What is needed
Can you transcribe every line exactly and leave the pictures behind?

┄┄┄┄┄┄┄┄┄┄

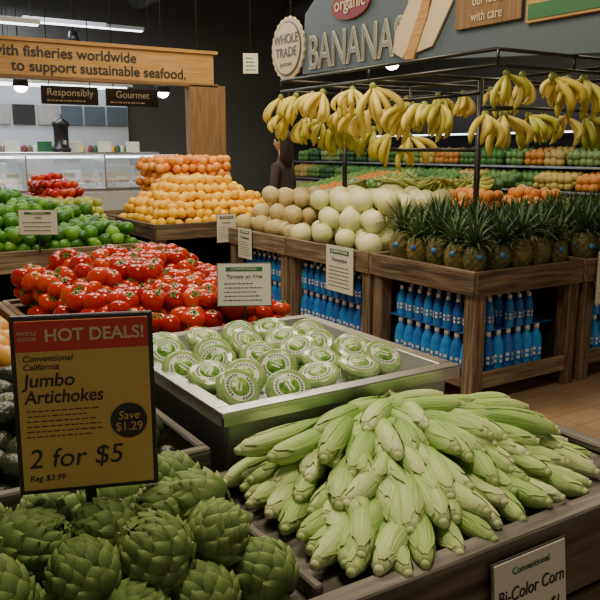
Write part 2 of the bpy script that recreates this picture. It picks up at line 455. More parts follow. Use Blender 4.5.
# ---------------------------------------------------------------- room
def boxobj(name,x0,x1,y0,y1,z0,z1,mat):
    b=MB(); b.box(x0,x1,y0,y1,z0,z1,mat,bev=0); return b.obj(name)
boxobj('floor',-5,15,-4,17,-.1,0,'floor')
boxobj('ceiling',-5,15,-4,17,5.0,5.1,'ceil')
boxobj('wall_back',-5,15,14.5,14.7,0,5,'wall')
boxobj('wall_right',11,11.2,-4,14.5,0,5,'wall')
# ---------------------------------------------------------------- tables
def rustic(name,a0,a1,b0,b1,zt,mat='wood',ap=.13,shelf=True,post=.09):
    m=MB(); p=post
    for x in(a0,a1-p):
        for y in(b0,b1-p): m.box(x,x+p,y,y+p,0,zt-.0,mat)
    e=.03
    m.box(a0-.01,a1+.01,b0-.02,b0+e-.02,zt-ap,zt+.015,mat); m.box(a0-.01,a1+.01,b1-e+.02,b1+.02,zt-ap,zt+.015,mat)
    m.box(a0-.02,a0+e-.02,b0,b1,zt-ap,zt+.015,mat); m.box(a1-e+.02,a1+.02,b0,b1,zt-ap,zt+.015,mat)
    n=6
    for i in range(n):
        y=b0+(b1-b0)*i/n; m.box(a0+.01,a1-.01,y+.003,y+(b1-b0)/n-.003,zt-.06,zt-.035,mat)
    if shelf:
        m.box(a0+.01,a1-.01,b0+.01,b1-.01,.1,.13,mat)
        m.box(a0+.02,a1-.02,b1-.05,b1-.03,.13,zt-ap,'dark'); m.box(a1-.05,a1-.03,b0+.05,b1-.05,.13,zt-ap,'dark')
        m.box(a0,a0+.025,b0+p,b1-p,.1,.2,mat); m.box(a0+p,a1-p,b0,b0+.025,.1,.2,mat)
    return m.obj(name)
rustic('pineapple_display_table',3.13,4.05,3.03,3.98,.8)
rustic('melon_display_table',3.13,4.05,4.02,5.08,.8)
rustic('melon_display_table',3.13,4.05,5.12,6.1,.8)
rustic('pineapple_display_table',4.12,5.4,3.03,3.98,.8)
rustic('tropical_fruit_display_table',4.12,5.2,4.02,5.7,.9)
rustic('lime_display_table',-.6,1.95,5.15,6.6,.83)
rustic('citrus_display_table',2.52,3.95,6.35,8.2,.83)
rustic('apple_display_table',.9,2.42,7.2,8.9,.83)
rustic('tomato_display_table',.66,1.56,2.4,3.5,.82,'wood')
rustic('mango_display_table',-.5,.62,2.4,3.5,.82,'wood')
bt=T_bottle()
def bottles(name,a0,a1,b0,b1,rows_a,rows_b):
    m=MB(); d=.088
    na=int((a1-a0)/d); nb=int((b1-b0)/d)
    for i in range(na):
        for j in range(nb):
            if i<rows_a or j<rows_b: m.tpl(bt,Tm(a0+d*(i+.5),b0+d*(j+.5),.131,rz=R.uniform(-.6,.6),s=1.04))
    m.box(a0+.03,a1,b0+.03,b1,.408,.412,'bblue')
    for i in range(na):
        for j in range(nb):
            if (i<rows_a or j<rows_b) and R.random()<.93: m.tpl(bt,Tm(a0+d*(i+.5),b0+d*(j+.5),.412,rz=R.uniform(-.6,.6),s=.78))
    return m.obj(name)
bottles('bottled_water_stock',3.17,3.96,3.12,3.9,2,2)
bottles('bottled_water_stock',3.17,3.96,4.12,5.0,2,0)
bottles('bottled_water_stock',3.17,3.96,5.22,6.0,2,0)
bottles('bottled_water_stock',4.23,5.3,3.08,3.9,1,2)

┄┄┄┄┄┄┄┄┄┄

Solution to the problem
Write part 2 of the bpy script that recreates this picture. It picks up at line 455. More parts follow. Use Blender 4.5.
# ---------------------------------------------------------------- room
def boxobj(name,x0,x1,y0,y1,z0,z1,mat):
    b=MB(); b.box(x0,x1,y0,y1,z0,z1,mat,bev=0); return b.obj(name)
boxobj('floor',-5,15,-4,17,-.1,0,'floor')
boxobj('ceiling',-5,15,-4,17,5.0,5.1,'ceil')
boxobj('wall_back',-5,15,14.5,14.7,0,5,'wall')
boxobj('wall_right',11,11.2,-4,14.5,0,5,'wall')
# ---------------------------------------------------------------- tables
def rustic(name,a0,a1,b0,b1,zt,mat='wood',ap=.13,shelf=True,post=.09):
    m=MB(); p=post
    for x in(a0,a1-p):
        for y in(b0,b1-p): m.box(x,x+p,y,y+p,0,zt-.0,mat)
    e=.03
    m.box(a0-.01,a1+.01,b0-.02,b0+e-.02,zt-ap,zt+.015,mat); m.box(a0-.01,a1+.01,b1-e+.02,b1+.02,zt-ap,zt+.015,mat)
    m.box(a0-.02,a0+e-.02,b0,b1,zt-ap,zt+.015,mat); m.box(a1-e+.02,a1+.02,b0,b1,zt-ap,zt+.015,mat)
    n=6
    for i in range(n):
        y=b0+(b1-b0)*i/n; m.box(a0+.01,a1-.01,y+.003,y+(b1-b0)/n-.003,zt-.06,zt-.035,mat)
    if shelf:
        m.box(a0+.01,a1-.01,b0+.01,b1-.01,.1,.13,mat)
        m.box(a0+.02,a1-.02,b1-.05,b1-.03,.13,zt-ap,'dark'); m.box(a1-.05,a1-.03,b0+.05,b1-.05,.13,zt-ap,'dark')
        m.box(a0,a0+.025,b0+p,b1-p,.1,.2,mat); m.box(a0+p,a1-p,b0,b0+.025,.1,.2,mat)
    return m.obj(name)
rustic('pineapple_display_table',3.13,4.05,3.03,3.98,.8)
rustic('melon_display_table',3.13,4.05,4.02,5.08,.8)
rustic('melon_display_table',3.13,4.05,5.12,6.1,.8)
rustic('pineapple_display_table',4.12,5.4,3.03,3.98,.8)
rustic('tropical_fruit_display_table',4.12,5.2,4.02,5.7,.9)
rustic('lime_display_table',-.6,1.95,5.15,6.6,.83)
rustic('citrus_display_table',2.52,3.95,6.35,8.2,.83)
rustic('apple_display_table',.9,2.42,7.2,8.9,.83)
rustic('tomato_display_table',.66,1.56,2.4,3.5,.82,'wood')
rustic('mango_display_table',-.5,.62,2.4,3.5,.82,'wood')
bt=T_bottle()
def bottles(name,a0,a1,b0,b1,rows_a,rows_b):
    m=MB(); d=.088
    na=int((a1-a0)/d); nb=int((b1-b0)/d)
    for i in range(na):
        for j in range(nb):
            if i<rows_a or j<rows_b: m.tpl(bt,Tm(a0+d*(i+.5),b0+d*(j+.5),.131,rz=R.uniform(-.6,.6),s=1.04))
    m.box(a0+.03,a1,b0+.03,b1,.408,.412,'bblue')
    for i in range(na):
        for j in range(nb):
            if (i<rows_a or j<rows_b) and R.random()<.93: m.tpl(bt,Tm(a0+d*(i+.5),b0+d*(j+.5),.412,rz=R.uniform(-.6,.6),s=.78))
    return m.obj(name)
bottles('bottled_water_stock',3.17,3.96,3.12,3.9,2,2)
bottles('bottled_water_stock',3.17,3.96,4.12,5.0,2,0)
bottles('bottled_water_stock',3.17,3.96,5.22,6.0,2,0)
bottles('bottled_water_stock',4.23,5.3,3.08,3.9,1,2)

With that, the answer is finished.